Five kilometres from home, the shivering became uncontrollable. I was lurching along, my mouth making a loud sewing machine-like noise. Still, the reassuring familiar details of my morning jogging route were in sight. A shortcut across the golf club and I would be back to my basecamp/bus.

One of the rules of alpinism is that the slower you go, the slower you go; once the feedback loop of depleted energy starts, the distance you cover decreases geometrically. So, I blame it on geometry. That damn golf course almost killed me. The grass felt sticky, with each step required lifting a leg and dragging it forward against an invisible force. Time started to warp curiously. Looking across a fairway, I could see the other side, but all my effort seemed insufficient to get there. It took me an hour to go a distance you would cover looking for your lost car keys.

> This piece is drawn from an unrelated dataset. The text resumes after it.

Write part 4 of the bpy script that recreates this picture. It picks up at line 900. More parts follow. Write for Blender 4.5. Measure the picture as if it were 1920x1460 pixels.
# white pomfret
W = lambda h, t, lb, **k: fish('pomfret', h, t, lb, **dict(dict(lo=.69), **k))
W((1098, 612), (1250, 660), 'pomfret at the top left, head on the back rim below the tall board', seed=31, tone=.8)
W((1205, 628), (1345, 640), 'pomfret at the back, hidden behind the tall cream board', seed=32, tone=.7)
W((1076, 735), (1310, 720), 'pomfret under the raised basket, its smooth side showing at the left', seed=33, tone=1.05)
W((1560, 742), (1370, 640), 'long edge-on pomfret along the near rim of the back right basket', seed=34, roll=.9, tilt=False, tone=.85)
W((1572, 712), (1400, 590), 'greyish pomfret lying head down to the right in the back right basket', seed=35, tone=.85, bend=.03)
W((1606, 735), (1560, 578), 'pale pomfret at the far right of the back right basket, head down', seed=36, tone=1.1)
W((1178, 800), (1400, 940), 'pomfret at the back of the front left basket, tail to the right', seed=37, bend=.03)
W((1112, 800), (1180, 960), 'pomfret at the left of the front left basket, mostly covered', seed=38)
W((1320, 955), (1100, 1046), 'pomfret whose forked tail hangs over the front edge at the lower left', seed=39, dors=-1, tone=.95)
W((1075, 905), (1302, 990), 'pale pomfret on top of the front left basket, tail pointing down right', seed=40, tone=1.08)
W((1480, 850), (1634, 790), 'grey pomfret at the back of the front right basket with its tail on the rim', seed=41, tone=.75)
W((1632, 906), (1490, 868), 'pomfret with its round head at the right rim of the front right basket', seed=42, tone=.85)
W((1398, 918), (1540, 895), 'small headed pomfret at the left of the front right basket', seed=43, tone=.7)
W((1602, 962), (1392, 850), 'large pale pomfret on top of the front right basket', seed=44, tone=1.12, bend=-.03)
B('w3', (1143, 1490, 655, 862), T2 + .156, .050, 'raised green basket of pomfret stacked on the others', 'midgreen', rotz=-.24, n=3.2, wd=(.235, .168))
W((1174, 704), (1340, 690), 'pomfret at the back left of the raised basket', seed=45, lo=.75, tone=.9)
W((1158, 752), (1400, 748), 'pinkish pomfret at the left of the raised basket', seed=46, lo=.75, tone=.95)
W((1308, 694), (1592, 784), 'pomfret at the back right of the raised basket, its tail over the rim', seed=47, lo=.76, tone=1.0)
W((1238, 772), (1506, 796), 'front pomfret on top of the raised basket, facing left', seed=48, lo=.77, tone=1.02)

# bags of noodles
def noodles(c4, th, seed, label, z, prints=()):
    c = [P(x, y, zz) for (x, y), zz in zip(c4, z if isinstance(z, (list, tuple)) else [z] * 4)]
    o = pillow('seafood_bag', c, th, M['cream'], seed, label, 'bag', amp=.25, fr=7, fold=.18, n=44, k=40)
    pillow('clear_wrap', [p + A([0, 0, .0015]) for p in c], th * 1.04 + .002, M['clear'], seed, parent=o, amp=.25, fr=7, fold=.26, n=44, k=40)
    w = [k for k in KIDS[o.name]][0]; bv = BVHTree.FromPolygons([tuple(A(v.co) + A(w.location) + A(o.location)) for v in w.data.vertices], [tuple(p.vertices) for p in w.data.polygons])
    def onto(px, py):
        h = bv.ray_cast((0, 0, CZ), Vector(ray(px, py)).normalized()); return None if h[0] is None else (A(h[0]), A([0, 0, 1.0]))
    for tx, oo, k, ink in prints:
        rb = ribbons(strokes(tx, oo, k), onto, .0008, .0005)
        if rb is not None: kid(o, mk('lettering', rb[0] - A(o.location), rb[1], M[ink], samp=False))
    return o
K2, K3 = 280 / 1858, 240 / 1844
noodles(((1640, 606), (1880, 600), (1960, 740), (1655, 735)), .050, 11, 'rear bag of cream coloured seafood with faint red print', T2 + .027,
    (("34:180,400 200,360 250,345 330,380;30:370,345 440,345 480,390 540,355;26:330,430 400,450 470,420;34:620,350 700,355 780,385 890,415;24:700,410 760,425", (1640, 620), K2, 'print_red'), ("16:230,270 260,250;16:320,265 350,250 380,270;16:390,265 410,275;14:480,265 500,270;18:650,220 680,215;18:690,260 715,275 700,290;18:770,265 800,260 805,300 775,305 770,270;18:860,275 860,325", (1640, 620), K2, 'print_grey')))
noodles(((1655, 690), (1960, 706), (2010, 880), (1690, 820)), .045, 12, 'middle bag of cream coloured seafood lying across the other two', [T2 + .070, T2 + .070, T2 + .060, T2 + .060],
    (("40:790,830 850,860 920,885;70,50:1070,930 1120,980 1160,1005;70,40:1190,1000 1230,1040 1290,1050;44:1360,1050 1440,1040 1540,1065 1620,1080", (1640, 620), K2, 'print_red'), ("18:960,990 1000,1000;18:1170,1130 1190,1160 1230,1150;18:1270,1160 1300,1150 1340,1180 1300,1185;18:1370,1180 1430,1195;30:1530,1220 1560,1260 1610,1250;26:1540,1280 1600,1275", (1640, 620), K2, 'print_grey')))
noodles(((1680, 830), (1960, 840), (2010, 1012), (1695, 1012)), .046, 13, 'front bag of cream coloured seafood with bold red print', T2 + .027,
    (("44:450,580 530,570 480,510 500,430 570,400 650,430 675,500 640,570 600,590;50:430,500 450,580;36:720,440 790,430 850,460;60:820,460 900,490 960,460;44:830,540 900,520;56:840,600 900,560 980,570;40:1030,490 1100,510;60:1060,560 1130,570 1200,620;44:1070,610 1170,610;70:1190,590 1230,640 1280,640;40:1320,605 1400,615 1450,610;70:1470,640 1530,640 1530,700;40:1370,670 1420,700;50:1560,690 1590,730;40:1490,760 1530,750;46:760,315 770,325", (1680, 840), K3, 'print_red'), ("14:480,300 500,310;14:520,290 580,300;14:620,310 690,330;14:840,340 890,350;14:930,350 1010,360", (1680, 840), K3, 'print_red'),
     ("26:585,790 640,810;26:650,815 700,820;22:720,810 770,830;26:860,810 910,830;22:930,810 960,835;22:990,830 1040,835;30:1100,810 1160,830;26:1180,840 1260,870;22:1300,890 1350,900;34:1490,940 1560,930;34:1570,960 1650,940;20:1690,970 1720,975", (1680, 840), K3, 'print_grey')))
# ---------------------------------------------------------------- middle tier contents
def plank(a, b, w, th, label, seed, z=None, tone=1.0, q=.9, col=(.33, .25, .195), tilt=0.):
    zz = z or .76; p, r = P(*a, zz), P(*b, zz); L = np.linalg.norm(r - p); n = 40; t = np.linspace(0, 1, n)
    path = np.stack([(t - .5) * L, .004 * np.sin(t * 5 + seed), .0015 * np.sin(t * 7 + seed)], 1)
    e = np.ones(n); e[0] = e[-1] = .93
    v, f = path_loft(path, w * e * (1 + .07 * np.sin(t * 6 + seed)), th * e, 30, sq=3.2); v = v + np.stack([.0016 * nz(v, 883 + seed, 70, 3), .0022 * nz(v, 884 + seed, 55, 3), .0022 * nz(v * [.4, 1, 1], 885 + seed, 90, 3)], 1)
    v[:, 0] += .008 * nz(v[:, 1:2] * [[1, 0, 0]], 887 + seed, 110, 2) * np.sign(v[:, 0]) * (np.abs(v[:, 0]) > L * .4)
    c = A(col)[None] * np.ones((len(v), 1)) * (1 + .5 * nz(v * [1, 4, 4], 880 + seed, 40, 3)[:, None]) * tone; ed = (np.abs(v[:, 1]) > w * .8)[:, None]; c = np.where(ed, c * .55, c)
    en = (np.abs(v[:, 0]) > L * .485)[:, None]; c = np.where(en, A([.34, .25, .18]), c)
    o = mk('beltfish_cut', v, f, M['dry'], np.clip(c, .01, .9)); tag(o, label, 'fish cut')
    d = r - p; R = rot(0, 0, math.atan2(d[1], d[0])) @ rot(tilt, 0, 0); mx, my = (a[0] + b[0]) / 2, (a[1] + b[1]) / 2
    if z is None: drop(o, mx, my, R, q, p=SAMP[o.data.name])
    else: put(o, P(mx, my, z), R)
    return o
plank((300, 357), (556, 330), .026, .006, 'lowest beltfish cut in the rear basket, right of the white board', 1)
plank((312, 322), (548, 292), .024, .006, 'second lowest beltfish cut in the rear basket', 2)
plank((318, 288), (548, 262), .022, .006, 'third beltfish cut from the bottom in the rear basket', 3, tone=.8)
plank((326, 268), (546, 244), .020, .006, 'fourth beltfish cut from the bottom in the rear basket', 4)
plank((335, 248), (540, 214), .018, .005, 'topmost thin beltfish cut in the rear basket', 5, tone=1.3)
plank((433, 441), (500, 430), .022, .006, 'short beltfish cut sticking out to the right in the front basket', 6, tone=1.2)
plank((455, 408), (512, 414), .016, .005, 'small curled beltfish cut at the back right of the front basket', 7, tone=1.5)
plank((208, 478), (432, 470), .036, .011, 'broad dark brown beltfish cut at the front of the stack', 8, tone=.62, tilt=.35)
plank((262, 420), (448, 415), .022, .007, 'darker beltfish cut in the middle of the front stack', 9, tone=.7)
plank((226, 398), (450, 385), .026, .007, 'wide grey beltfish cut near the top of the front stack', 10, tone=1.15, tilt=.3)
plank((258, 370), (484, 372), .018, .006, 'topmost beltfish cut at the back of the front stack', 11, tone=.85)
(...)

They say when you freeze to death, your brain ceases differentiating between hot and cold, and a pleasant numbness overtakes you. Not true. Ask a still-conscious victim suffering from the slow-squeezing vice of hypothermia if there is anything peaceful about their situation, and you can expect slurred expletives. Even in my semi-hallucinatory state, I knew: freezing sucks.

It took me ten hours to finish my route. I slumped on the shower floor and lay there twitching until I had drained the hot water tank. I crawled into bed and went into a deep, satisfying sleep.

The king of mountaineering epics was French alpinist Lionel Terray. He was involved in so many historic dramas they named a traffic circle in Chamonix after him. He called his memoir Conquistadors of the Useless. I think he would be proud of me.